[Source excerpt]
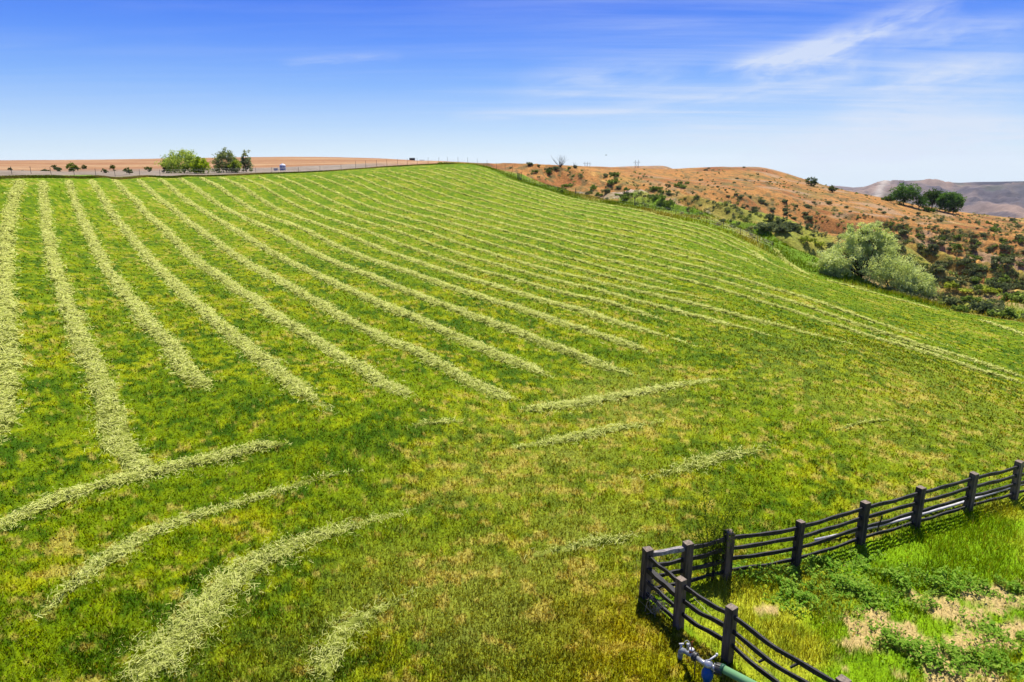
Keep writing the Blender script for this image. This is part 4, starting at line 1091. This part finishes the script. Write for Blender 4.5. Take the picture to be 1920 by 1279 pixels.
# ================================================================== CORRAL FENCE
def wood_fence():
    root = empty('wood_fence', posts_r[0]); tag(root, 'black creosoted post and rail fence turning a corner at lower right', 'fence')
    R = np.array(posts_r[0])
    def post(p, q, s=.19, hh=POST_H, lean=(0, 0)):
        mb = MB(); ang = math.atan2(q[1] - p[1], q[0] - p[0])
        n = 7; pts = []
        w = s * rng.uniform(.92, 1.08)
        for i in range(n):
            f = i / (n - 1)
            pts.append((p[0] - R[0] + lean[0] * f, p[1] - R[1] + lean[1] * f, p[2] - R[2] - .3 + (hh + .3) * f))
        V = []; ca, sa = math.cos(ang), math.sin(ang)
        for i, c in enumerate(pts):
            for (a, b) in ((-.5, -.5), (.5, -.5), (.5, .5), (-.5, .5)):
                ww = w * (1 + rng.normal(0, .02)); X_, Y_ = a * ww, b * ww
                V.append((c[0] + X_ * ca - Y_ * sa, c[1] + X_ * sa + Y_ * ca, c[2] + (rng.normal(0, .008) if i == n - 1 else 0)))
        F = [(3, 2, 1, 0)]
        for i in range(n - 1):
            for j in range(4):
                k = (j + 1) % 4; F.append((i * 4 + j, i * 4 + k, (i + 1) * 4 + k, (i + 1) * 4 + j))
        m_ = (n - 1) * 4; F.append((m_, m_ + 1, m_ + 2, m_ + 3))
        mb.add(V, F)
        o = mb.build('post', M_POST, root, False, .008)
        o.data.materials.append(M_POSTTOP); o.data.polygons[len(F) - 1].material_index = 1
        return o
    def rail(p, q, z0, z1, side, th=.05, hh=.10, sag=0.0, mat=None, wob=.013):
        d = np.array(q[:2]) - np.array(p[:2]); L = np.linalg.norm(d); d /= L; nn = np.array([-d[1], d[0]]) * side
        k = 16; pts = []; ph = rng.uniform(0, 6.28); ph2 = rng.uniform(0, 6.28)
        for i in range(k + 1):
            t = i / k; s = -.06 + (L + .12) * t
            z = (p[2] + z0) * (1 - t) + (q[2] + z1) * t - sag * math.sin(math.pi * t) + wob * math.sin(ph + t * 7) * math.sin(math.pi * t) + wob * .5 * math.sin(ph2 + t * 15) * math.sin(math.pi * t)
            o_ = nn + 0; off = .0 + wob * .6 * math.sin(ph2 + t * 5)
            pts.append((p[0] + d[0] * s + nn[0] * (SIDE + off) - R[0], p[1] + d[1] * s + nn[1] * (SIDE + off) - R[1], z - R[2]))
        mb = MB(); mb.bar(pts, [th * (1 + .15 * math.sin(ph + i)) for i in range(k + 1)], [hh * (1 + .10 * math.sin(ph2 + i * .8)) for i in range(k + 1)])
        return mb.build('rail', mat or M_CREOSOTE, root, False, .005)
    arm_r = posts_r + [(e[0], e[1], float(H(*e)[0])) for e in ex_r]
    arm_l = posts_l + [(ex_l[0], ex_l[1], float(H(*ex_l)[0]))]
    for i, p in enumerate(arm_r): post(p, arm_r[i + 1] if i + 1 < len(arm_r) else (2 * p[0] - arm_r[i - 1][0], 2 * p[1] - arm_r[i - 1][1]), .20 if i < 3 else .19, POST_H, (rng.normal(0, .02), rng.normal(0, .02)) if i else (.03, 0))
    for i, p in enumerate(arm_l[1:]): post(p, arm_l[i + 2] if i + 2 < len(arm_l) else (2 * p[0] - arm_l[i][0], 2 * p[1] - arm_l[i][1]), .20, POST_H, (rng.normal(0, .02), rng.normal(0, .02)))
    SIDE = .0
    for i in range(len(arm_r) - 1):
        p, q = arm_r[i], arm_r[i + 1]
        for j, zz in enumerate((1.14, .84, .53, .20)):
            if i == 0 and j == 0: rail(p, q, zz, zz + .02, 1, .10, .11, 0, M_LITRAIL, .003); continue
            rail(p, q, zz, zz, 1, .05, .10 if j < 3 else .085, .02 + (.03 if i == 2 and j == 0 else 0))
    for i in range(len(arm_l) - 1):
        p, q = arm_l[i], arm_l[i + 1]
        for j, zz in enumerate((1.14, .80, .46, .14)):
            if j == 3 and i > 0: continue
            if i == 0 and j == 1: rail(p, q, zz, zz, 1, .12, .12, 0, None, .003); continue
            rail(p, q, zz, zz, 1, .05, .10, (.0, .05, .10, .05)[min(i, 3)] * (1 + .3 * j), None, .015)
    # small brackets that tie the low rails beyond the third post, and a loose strut
    for (px, py) in ((1426, 1240), (1486, 1250)):
        a, b = ab(px, py); z = .46 if px < 1450 else .78
        Y = (z - CAM_Z) / b; mb = MB(); mb.bar([(a * Y - R[0] - .04, Y - R[1], z - R[2] - .02), (a * Y - R[0] + .12, Y - R[1] + .03, z - R[2] + .05)], .03, .05)
        mb.build('bracket', M_CREOSOTE, root)
    a, b = ab(1654, 970); Y = (.78 - CAM_Z) / b; a2, b2 = ab(1644, 998); Y2 = (.28 - CAM_Z) / b2
    mb = MB(); mb.bar([(a * Y - R[0], Y - R[1], .84 - R[2]), (a2 * Y2 - R[0], Y2 - R[1], .3 - R[2])], .03, .03); mb.build('strut', M_CREOSOTE, root)
    return root
wood_fence()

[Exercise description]
Omit any images, then output the listing exactly.

[Answer to the task]
Keep writing the Blender script for this image. This is part 4, starting at line 1091. This part finishes the script. Write for Blender 4.5. Take the picture to be 1920 by 1279 pixels.
# ================================================================== CORRAL FENCE
def wood_fence():
    root = empty('wood_fence', posts_r[0]); tag(root, 'black creosoted post and rail fence turning a corner at lower right', 'fence')
    R = np.array(posts_r[0])
    def post(p, q, s=.19, hh=POST_H, lean=(0, 0)):
        mb = MB(); ang = math.atan2(q[1] - p[1], q[0] - p[0])
        n = 7; pts = []
        w = s * rng.uniform(.92, 1.08)
        for i in range(n):
            f = i / (n - 1)
            pts.append((p[0] - R[0] + lean[0] * f, p[1] - R[1] + lean[1] * f, p[2] - R[2] - .3 + (hh + .3) * f))
        V = []; ca, sa = math.cos(ang), math.sin(ang)
        for i, c in enumerate(pts):
            for (a, b) in ((-.5, -.5), (.5, -.5), (.5, .5), (-.5, .5)):
                ww = w * (1 + rng.normal(0, .02)); X_, Y_ = a * ww, b * ww
                V.append((c[0] + X_ * ca - Y_ * sa, c[1] + X_ * sa + Y_ * ca, c[2] + (rng.normal(0, .008) if i == n - 1 else 0)))
        F = [(3, 2, 1, 0)]
        for i in range(n - 1):
            for j in range(4):
                k = (j + 1) % 4; F.append((i * 4 + j, i * 4 + k, (i + 1) * 4 + k, (i + 1) * 4 + j))
        m_ = (n - 1) * 4; F.append((m_, m_ + 1, m_ + 2, m_ + 3))
        mb.add(V, F)
        o = mb.build('post', M_POST, root, False, .008)
        o.data.materials.append(M_POSTTOP); o.data.polygons[len(F) - 1].material_index = 1
        return o
    def rail(p, q, z0, z1, side, th=.05, hh=.10, sag=0.0, mat=None, wob=.013):
        d = np.array(q[:2]) - np.array(p[:2]); L = np.linalg.norm(d); d /= L; nn = np.array([-d[1], d[0]]) * side
        k = 16; pts = []; ph = rng.uniform(0, 6.28); ph2 = rng.uniform(0, 6.28)
        for i in range(k + 1):
            t = i / k; s = -.06 + (L + .12) * t
            z = (p[2] + z0) * (1 - t) + (q[2] + z1) * t - sag * math.sin(math.pi * t) + wob * math.sin(ph + t * 7) * math.sin(math.pi * t) + wob * .5 * math.sin(ph2 + t * 15) * math.sin(math.pi * t)
            o_ = nn + 0; off = .0 + wob * .6 * math.sin(ph2 + t * 5)
            pts.append((p[0] + d[0] * s + nn[0] * (SIDE + off) - R[0], p[1] + d[1] * s + nn[1] * (SIDE + off) - R[1], z - R[2]))
        mb = MB(); mb.bar(pts, [th * (1 + .15 * math.sin(ph + i)) for i in range(k + 1)], [hh * (1 + .10 * math.sin(ph2 + i * .8)) for i in range(k + 1)])
        return mb.build('rail', mat or M_CREOSOTE, root, False, .005)
    arm_r = posts_r + [(e[0], e[1], float(H(*e)[0])) for e in ex_r]
    arm_l = posts_l + [(ex_l[0], ex_l[1], float(H(*ex_l)[0]))]
    for i, p in enumerate(arm_r): post(p, arm_r[i + 1] if i + 1 < len(arm_r) else (2 * p[0] - arm_r[i - 1][0], 2 * p[1] - arm_r[i - 1][1]), .20 if i < 3 else .19, POST_H, (rng.normal(0, .02), rng.normal(0, .02)) if i else (.03, 0))
    for i, p in enumerate(arm_l[1:]): post(p, arm_l[i + 2] if i + 2 < len(arm_l) else (2 * p[0] - arm_l[i][0], 2 * p[1] - arm_l[i][1]), .20, POST_H, (rng.normal(0, .02), rng.normal(0, .02)))
    SIDE = .0
    for i in range(len(arm_r) - 1):
        p, q = arm_r[i], arm_r[i + 1]
        for j, zz in enumerate((1.14, .84, .53, .20)):
            if i == 0 and j == 0: rail(p, q, zz, zz + .02, 1, .10, .11, 0, M_LITRAIL, .003); continue
            rail(p, q, zz, zz, 1, .05, .10 if j < 3 else .085, .02 + (.03 if i == 2 and j == 0 else 0))
    for i in range(len(arm_l) - 1):
        p, q = arm_l[i], arm_l[i + 1]
        for j, zz in enumerate((1.14, .80, .46, .14)):
            if j == 3 and i > 0: continue
            if i == 0 and j == 1: rail(p, q, zz, zz, 1, .12, .12, 0, None, .003); continue
            rail(p, q, zz, zz, 1, .05, .10, (.0, .05, .10, .05)[min(i, 3)] * (1 + .3 * j), None, .015)
    # small brackets that tie the low rails beyond the third post, and a loose strut
    for (px, py) in ((1426, 1240), (1486, 1250)):
        a, b = ab(px, py); z = .46 if px < 1450 else .78
        Y = (z - CAM_Z) / b; mb = MB(); mb.bar([(a * Y - R[0] - .04, Y - R[1], z - R[2] - .02), (a * Y - R[0] + .12, Y - R[1] + .03, z - R[2] + .05)], .03, .05)
        mb.build('bracket', M_CREOSOTE, root)
    a, b = ab(1654, 970); Y = (.78 - CAM_Z) / b; a2, b2 = ab(1644, 998); Y2 = (.28 - CAM_Z) / b2
    mb = MB(); mb.bar([(a * Y - R[0], Y - R[1], .84 - R[2]), (a2 * Y2 - R[0], Y2 - R[1], .3 - R[2])], .03, .03); mb.build('strut', M_CREOSOTE, root)
    return root
wood_fence()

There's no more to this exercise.